Still unbeknownst to many private clubs, membership fees to virtually all health clubs will be subject to state sales tax. This, of course, doesn't apply to public facilities, further widening the gulf between them and their for-profit competitors.

"The 'fine line between exercise that is primarily focused on health benefits and exercise that is primarily focused on recreation' simply cannot be distinguished in a meaningful and consistent manner," wrote Chief Justice William Ray Price Jr.

With stunning irony, Price expressed concern about "the anomalous result that, in the same community, one health and fitness center's membership fees are subject to the state sales tax while another health and fitness center's membership fees are not."

What about the anomaly of having one health-and-fitness center's membership fees subject to private capital costs, interest, rent, profitability and so on and another's -- the facility owned by a city -- having none of those costs factored in?

Can you think of another type of small business so directly targeted for competition by the government?

What would grocers and restaurateurs think of a City of Richmond Heights Health-Food Store?
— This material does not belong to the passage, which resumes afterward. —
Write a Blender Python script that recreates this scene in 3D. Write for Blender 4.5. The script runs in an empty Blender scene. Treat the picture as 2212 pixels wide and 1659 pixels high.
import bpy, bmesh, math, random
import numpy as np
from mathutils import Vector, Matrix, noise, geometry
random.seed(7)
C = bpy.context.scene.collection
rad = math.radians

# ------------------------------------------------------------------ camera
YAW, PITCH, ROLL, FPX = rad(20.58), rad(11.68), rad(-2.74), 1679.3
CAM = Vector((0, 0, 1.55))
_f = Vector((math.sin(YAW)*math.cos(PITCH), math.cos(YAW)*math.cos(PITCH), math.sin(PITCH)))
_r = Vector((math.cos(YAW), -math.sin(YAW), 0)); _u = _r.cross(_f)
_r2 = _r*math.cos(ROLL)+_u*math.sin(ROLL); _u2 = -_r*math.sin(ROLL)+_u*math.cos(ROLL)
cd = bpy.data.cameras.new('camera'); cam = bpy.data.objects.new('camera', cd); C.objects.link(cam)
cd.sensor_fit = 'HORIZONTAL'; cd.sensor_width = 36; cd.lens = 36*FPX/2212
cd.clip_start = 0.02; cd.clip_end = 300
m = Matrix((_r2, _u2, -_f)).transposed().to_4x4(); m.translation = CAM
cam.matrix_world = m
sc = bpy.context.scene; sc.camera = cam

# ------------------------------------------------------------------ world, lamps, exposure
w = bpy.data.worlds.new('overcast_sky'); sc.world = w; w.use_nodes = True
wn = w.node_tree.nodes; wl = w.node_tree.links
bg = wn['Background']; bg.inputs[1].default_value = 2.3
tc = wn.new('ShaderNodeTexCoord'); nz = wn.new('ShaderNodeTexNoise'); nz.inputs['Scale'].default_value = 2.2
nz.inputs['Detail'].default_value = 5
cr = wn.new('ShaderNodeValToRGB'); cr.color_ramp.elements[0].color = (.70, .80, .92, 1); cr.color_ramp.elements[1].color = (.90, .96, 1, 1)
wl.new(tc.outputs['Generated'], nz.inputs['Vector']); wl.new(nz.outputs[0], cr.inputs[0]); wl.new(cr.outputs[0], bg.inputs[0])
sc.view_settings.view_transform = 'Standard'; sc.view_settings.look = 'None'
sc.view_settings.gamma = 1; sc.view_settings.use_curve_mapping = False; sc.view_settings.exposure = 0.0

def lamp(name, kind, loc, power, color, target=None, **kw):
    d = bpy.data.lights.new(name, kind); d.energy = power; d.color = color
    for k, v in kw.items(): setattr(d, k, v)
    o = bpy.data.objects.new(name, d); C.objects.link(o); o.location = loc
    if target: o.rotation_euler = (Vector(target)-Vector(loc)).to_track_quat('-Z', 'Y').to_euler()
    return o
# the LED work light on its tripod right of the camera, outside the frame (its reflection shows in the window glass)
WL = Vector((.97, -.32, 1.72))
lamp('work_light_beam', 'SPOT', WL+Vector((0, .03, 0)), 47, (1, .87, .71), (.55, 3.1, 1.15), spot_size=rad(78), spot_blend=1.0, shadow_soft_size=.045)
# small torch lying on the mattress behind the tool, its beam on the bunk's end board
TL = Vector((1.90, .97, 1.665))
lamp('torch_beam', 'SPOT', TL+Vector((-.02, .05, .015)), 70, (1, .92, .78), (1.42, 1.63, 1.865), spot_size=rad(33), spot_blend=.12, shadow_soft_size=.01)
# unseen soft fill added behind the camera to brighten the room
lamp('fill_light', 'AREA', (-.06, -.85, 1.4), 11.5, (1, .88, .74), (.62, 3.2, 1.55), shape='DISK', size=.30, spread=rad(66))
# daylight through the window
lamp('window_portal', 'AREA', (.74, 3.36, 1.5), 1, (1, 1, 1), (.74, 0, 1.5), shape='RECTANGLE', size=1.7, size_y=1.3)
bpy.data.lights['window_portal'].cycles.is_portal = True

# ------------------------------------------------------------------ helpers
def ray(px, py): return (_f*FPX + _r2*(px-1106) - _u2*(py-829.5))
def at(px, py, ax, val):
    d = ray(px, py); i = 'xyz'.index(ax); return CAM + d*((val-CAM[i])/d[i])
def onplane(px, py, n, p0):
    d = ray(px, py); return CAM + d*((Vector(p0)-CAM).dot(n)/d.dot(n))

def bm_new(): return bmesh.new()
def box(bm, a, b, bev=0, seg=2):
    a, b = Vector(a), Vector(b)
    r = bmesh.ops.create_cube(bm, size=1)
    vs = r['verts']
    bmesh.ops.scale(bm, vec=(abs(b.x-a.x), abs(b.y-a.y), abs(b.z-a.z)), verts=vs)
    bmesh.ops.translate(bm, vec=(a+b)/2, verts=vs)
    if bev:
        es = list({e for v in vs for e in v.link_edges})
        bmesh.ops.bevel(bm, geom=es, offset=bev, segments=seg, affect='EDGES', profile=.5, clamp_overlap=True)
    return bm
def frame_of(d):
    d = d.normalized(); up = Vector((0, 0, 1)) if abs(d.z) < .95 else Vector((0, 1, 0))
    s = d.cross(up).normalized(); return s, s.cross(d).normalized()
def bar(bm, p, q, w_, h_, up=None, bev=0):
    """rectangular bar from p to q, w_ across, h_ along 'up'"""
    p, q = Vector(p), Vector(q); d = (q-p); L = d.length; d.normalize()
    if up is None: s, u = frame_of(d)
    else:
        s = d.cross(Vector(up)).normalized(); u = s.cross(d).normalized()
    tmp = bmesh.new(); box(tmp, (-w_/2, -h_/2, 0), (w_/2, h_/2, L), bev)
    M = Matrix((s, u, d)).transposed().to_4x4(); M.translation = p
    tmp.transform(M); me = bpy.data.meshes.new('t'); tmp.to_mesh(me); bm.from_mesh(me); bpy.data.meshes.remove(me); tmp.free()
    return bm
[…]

How about a City of Richmond Heights Auto Center to provide cut-rate maintenance for environmental reasons?

The obvious but utterly unenforceable remedy would be for centers such as The Heights to keep standard membership fees comparable (at least for adults) to those in the marketplace and to use the excess proceeds to provide free memberships for low-income individuals in their own communities.

That would serve a legitimate function of government -- helping those who can't afford pricey health-club memberships -- while not undercutting small-business owners who want nothing more than the level playing field sought by Manczuk.

But don't hold your breath. Government is on the case, and reason isn't about to stand in the way.

As any bureaucrat can tell you, these private health clubs just aren't a healthy thing.